Since people in non-technical management, strategy or visionary roles in most companies don’t develop software, they communicate or delegate changes to various areas and levels tasked with responding to needed technical changes. This creates the need for overhead to manage communication and feedback efforts necessary to carry a strategic intent from initiatives as high as C-level folks down through the different areas of an organization, turning the plans into achievable activities.
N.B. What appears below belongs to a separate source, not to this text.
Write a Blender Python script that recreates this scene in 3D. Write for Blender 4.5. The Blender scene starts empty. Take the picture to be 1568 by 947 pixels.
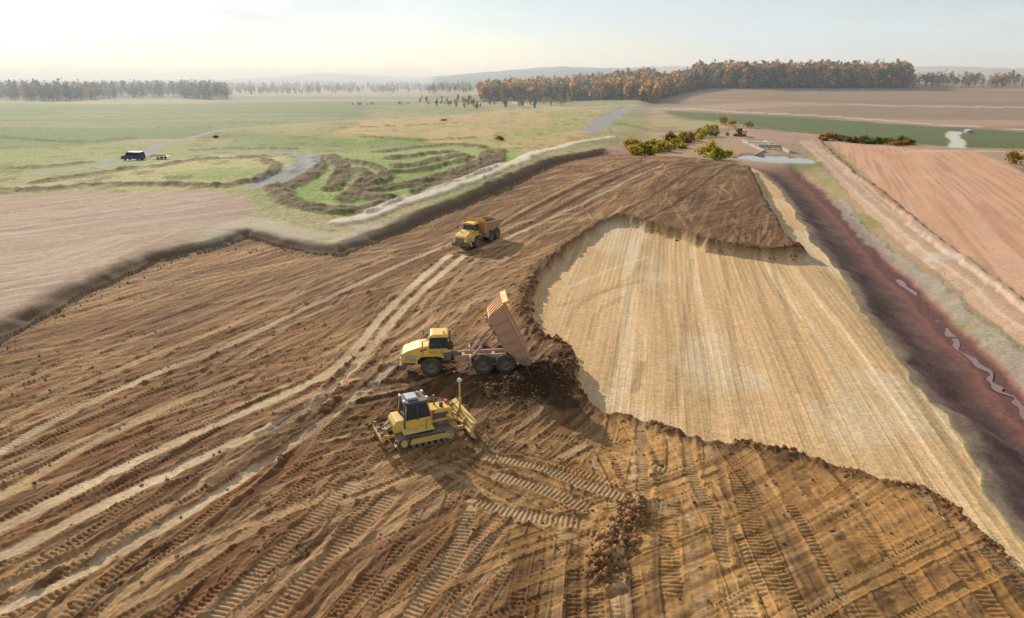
import bpy, math, random
import numpy as np
from mathutils import Matrix, Vector
rng = np.random.default_rng(7); random.seed(7)
scene = bpy.context.scene
R = math.radians
# ------------------------------------------------------------------ camera
CAMH, PITCH, FPX, CX, CY = 24.0, R(18.7), 1045.0, 784.0, 473.5
cam = bpy.data.cameras.new("camera"); cam.lens = 24.0; cam.sensor_width = 36.0
cam.clip_start = 0.5; cam.clip_end = 20000
camo = bpy.data.objects.new("camera", cam); scene.collection.objects.link(camo)
camo.location = (0, 0, CAMH); camo.rotation_euler = (math.pi/2 - PITCH, 0, 0)
scene.camera = camo
scene.view_settings.view_transform = 'Standard'; scene.view_settings.look = 'None'; scene.view_settings.exposure = 0

# ------------------------------------------------------------------ noise
def hsh(ix, iy, seed):
    h = (ix.astype(np.int64)*374761393 + iy.astype(np.int64)*668265263 + seed*974634777) & 0xFFFFFFFF
    h = ((h ^ (h >> 13))*1274126177) & 0xFFFFFFFF
    h = (h ^ (h >> 16)) & 0xFFFFFF
    return h.astype(np.float32)/16777215.0
def vn(x, y, seed=0):
    xf = np.floor(x); yf = np.floor(y); fx = (x-xf).astype(np.float32); fy = (y-yf).astype(np.float32)
    fx = fx*fx*(3-2*fx); fy = fy*fy*(3-2*fy)
    a = hsh(xf, yf, seed); b = hsh(xf+1, yf, seed); c = hsh(xf, yf+1, seed); d = hsh(xf+1, yf+1, seed)
    return ((a*(1-fx)+b*fx)*(1-fy)+(c*(1-fx)+d*fx)*fy)*2-1
def fbm(x, y, seed=0, o=4):
    v = 0; a = 0.5
    for i in range(o):
        v = v + a*vn(x*2**i+i*17.3, y*2**i+i*9.1, seed+i); a *= 0.5
    return v
def ss(a, b, x):
    t = np.clip((x-a)/(b-a), 0, 1); return t*t*(3-2*t)

# ------------------------------------------------------------------ broad landform
def B(x, y):
    x = np.asarray(x, dtype=np.float64); y = np.asarray(y, dtype=np.float64)
    h = 3.6*np.exp(-(((x+35)/85)**2+((y-170)/48)**2))
    h = h + 18*ss(330, 760, y)*ss(40, 230, x)
    h = h + 5*ss(650, 900, y)*ss(-100, 60, x)
    r = np.hypot(x, y)
    az = np.degrees(np.arctan2(x, y))
    ridge = 0.62+0.38*np.sin(az*0.30+1.0)*np.cos(az*0.13+0.5)
    h = h + 46*ridge*ss(1700, 3200, r)*ss(-24, -14, az)
    h = h + 14*ss(1700, 3600, r)
    return h
# bearing (measured from the survey photograph) -> real ground position in metres
def G(u, v, z=None):
    up = (CY-v)/FPX; dx = (u-CX)/FPX
    dy = math.cos(PITCH)+math.sin(PITCH)*up; dz = -math.sin(PITCH)+math.cos(PITCH)*up
    if z is not None:
        t = (z-CAMH)/dz; return (dx*t, dy*t)
    t = np.geomspace(15, 9000, 3000)
    zz = CAMH+dz*t - B(dx*t, dy*t)
    i = int(np.argmax(zz < 0))
    if zz[i] >= 0: i = len(t)-1
    if i > 0:
        f = zz[i-1]/(zz[i-1]-zz[i]); tt = t[i-1]+(t[i]-t[i-1])*f
    else: tt = t[0]
    return (dx*tt, dy*tt)
def GP(pts, z=None): return [G(u, v, z) for u, v in pts]
def smooth(pts, n=6):
    P = [np.array(p, float) for p in pts]; out = []
    P = [2*P[0]-P[1]]+P+[2*P[-1]-P[-2]]
    for i in range(1, len(P)-2):
        p0, p1, p2, p3 = P[i-1:i+3]
        for k in range(n):
            t = k/n
            out.append(0.5*((2*p1)+(-p0+p2)*t+(2*p0-5*p1+4*p2-p3)*t*t+(-p0+3*p1-3*p2+p3)*t**3))
    out.append(P[-2]); return out

# ------------------------------------------------------------------ ground grid (fine near, coarse far)
th = np.concatenate([np.linspace(86, 46, 30, endpoint=False), np.arange(46, 3.0, -0.052), np.arange(3.0, 0.2, -0.035), [0.15]])
RR = CAMH/np.tan(np.radians(th))
AZ = np.concatenate([np.linspace(-180, -45, 40, endpoint=False), np.arange(-45, 45, 0.07), np.linspace(45, 180, 40, endpoint=False)])
nr, nc = len(RR), len(AZ)
r2, a2 = np.meshgrid(RR, np.radians(AZ), indexing='ij')
X = r2*np.sin(a2); Y = r2*np.cos(a2)
XW = X + 0.35*vn(X/2.1, Y/2.1, 1)+0.45*vn(X/9, Y/9, 2)+ss(150, 500, r2)*4*vn(X/40, Y/40, 3)
YW = Y + 0.35*vn(X/2.1, Y/2.1, 4)+0.45*vn(X/9, Y/9, 5)+ss(150, 500, r2)*4*vn(X/40, Y/40, 6)
def sl(xs, ys, maxd):
    r = np.hypot(xs, ys); a = np.degrees(np.arctan2(xs, ys)); md = maxd+1.5+(5 if r.max() > 150 else 0)
    L = np.hypot(xs.max()-xs.min(), ys.max()-ys.min())
    rmin = max(r.min()-md-L*0.1, 2); rmax = r.max()+md
    pad = math.degrees(md/rmin)+0.1
    i0 = np.searchsorted(RR, rmin); i1 = np.searchsorted(RR, rmax)+1
    j0 = np.searchsorted(AZ, a.min()-pad); j1 = np.searchsorted(AZ, a.max()+pad)+1
    return slice(max(i0-1, 0), i1), slice(max(j0-1, 0), j1)
def dline(pts, maxd, closed=False, warp=True):
    XX, YY = (XW, YW) if warp else (X, Y)
    D = np.full((nr, nc), maxd, np.float32); S = np.zeros((nr, nc), np.float32); T = np.full((nr, nc), maxd, np.float32)
    pts = [np.array(p, float) for p in pts]
    if closed: pts = pts+[pts[0]]
    acc = 0
    for p, q in zip(pts[:-1], pts[1:]):
        L = np.hypot(*(q-p))
        if L < 1e-6: continue
        s = sl(np.array([p[0], q[0]]), np.array([p[1], q[1]]), maxd)
        u = (q-p)/L; ax = XX[s]-p[0]; ay = YY[s]-p[1]
        k = np.clip(ax*u[0]+ay*u[1], 0, L); lat = ax*u[1]-ay*u[0]
        d = np.hypot(ax-k*u[0], ay-k*u[1])
        m = d < D[s]
        D[s] = np.where(m, d, D[s]); S[s] = np.where(m, acc+k, S[s]); T[s] = np.where(m, np.sign(lat)*d, T[s])
        acc += L
    return D, S, T
def inside(poly, warp=True):
    XX, YY = (XW, YW) if warp else (X, Y)
    P = np.array(poly); M = np.zeros((nr, nc), bool)
    s = sl(P[:, 0], P[:, 1], 2.0)
    x = XX[s]; y = YY[s]; m = np.zeros(x.shape, bool)
    n = len(P)
    for i in range(n):
        x0, y0 = P[i]; x1, y1 = P[(i+1) % n]
        if y0 == y1: continue
        c = ((y0 > y) != (y1 > y)) & (x < (x1-x0)*(y-y0)/(y1-y0)+x0)
        m ^= c
    M[s] = m; return M
def sd(poly, maxd, warp=True):
    D, _, _ = dline(poly, maxd, True, warp); I = inside(poly, warp)
    return np.where(I, -D, D)

# ------------------------------------------------------------------ surveyed outlines
edge_left = [(-300, 690), (-120, 590), (0, 518), (60, 490), (110, 458), (180, 430), (235, 402), (300, 388), (350, 374), (378, 362), (420, 376), (480, 387), (520, 392),
             (548, 380), (600, 360), (660, 336), (720, 312), (780, 287), (830, 262), (880, 245), (930, 235)]
edge_top = [(1000, 238), (1060, 240), (1130, 250)]
brown_right = [(1150, 258), (1168, 290), (1185, 330), (1205, 360), (1234, 384), (1180, 388), (1120, 380), (1080, 372), (1040, 358), (1000, 347), (950, 334), (925, 338),
               (900, 356), (872, 380), (848, 402), (824, 428), (815, 452), (820, 480), (838, 508), (872, 526), (888, 545), (890, 580), (905, 606), (940, 622), (1000, 635), (1050, 650),
               (1070, 662), (1130, 668), (1180, 677), (1240, 690), (1300, 710), (1360, 725), (1420, 745), (1480, 778), (1530, 822), (1568, 868), (1700, 1010)]
tan_right = [(1155, 252), (1195, 285), (1222, 325), (1250, 365), (1288, 408), (1310, 450), (1350, 505), (1400, 560), (1450, 620), (1492, 690), (1530, 750), (1568, 800), (1800, 1120)]
near = [(900, 1500), (500, 1500), (-300, 1500), (-900, 1300)]
P_brown = GP(edge_left+edge_top+brown_right+near)
P_plat = GP(edge_left+edge_top+tan_right+near)
sb = sd(P_brown, 8); sp = sd(P_plat, 14)
stream = GP([(1192, 240), (1205, 262), (1235, 285), (1272, 322), (1310, 362), (1352, 405), (1405, 458), (1462, 520), (1520, 580), (1568, 628), (1700, 760), (1900, 960)], -3.2)
dS, sS, _ = dline(smooth(stream), 30)
x0, y0 = G(960, 235)
wR = ss(-9, 9, X-(x0+(Y-y0)*0.20))
base = B(X, Y)
inBrown = ss(0.3, -0.8, sb+0.3*vn(X/0.8, Y/0.8, 11))
inPlat = sp < 0
hl = (1.0+.5*ss(-30, -5, X))*ss(0, 2.4, sp+0.2*vn(X/3, Y/3, 8))
q = np.clip(sp/(np.clip(sp, 0, 99)+dS+0.01), 0, 1)
fadeD = 1-ss(190, 218, Y)
lineT = -dline(smooth(stream), 60, warp=False)[2]
hrL = -1.1-2.3*ss(0, 0.72, q)
hrR = -3.4+2.0*ss(1.0, 8, dS)
hr = np.where(lineT > 0, hrR, hrL)
hr = hr*fadeD+(-1.2)*(1-fadeD)
plat_h = -1.15*(1-inBrown)*(1-ss(180, 240, Y)*0.3)
Hh = np.where(inPlat, plat_h, (1-wR)*hl+wR*hr)
Hh = base+Hh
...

Those activities are then often turned into supporting software features.
Although the notion of CEOs developing software is obviously highly unlikely, it does help illustrate the idea that the closer a software developer is able to get to the people holding the secrets to the business strategy they’re supporting, and the more feedback they can receive from the business experts, the faster and more accurately software features will be delivered and the more valuable the strategy becomes to the business.
Agile practices represent an opportunity to address this potential disconnect between the different communication layers by recognizing the need for less (or optimal) overhead and oversight and more (and more frequent) feedback and contact with business domain experts. Abstract and voluminous documentation and long development cycles can slow or disrupt the implementation of business initiatives, which are often moving targets.
Remembering the core goals of agile processes and perhaps keeping an image in mind such as a CEO developing a strategy, then leaning over a keyboard to deliver the relevant software features will help provide a proper frame of reference as you continue to identify potential areas of waste in your development processes and optimize your agile approach.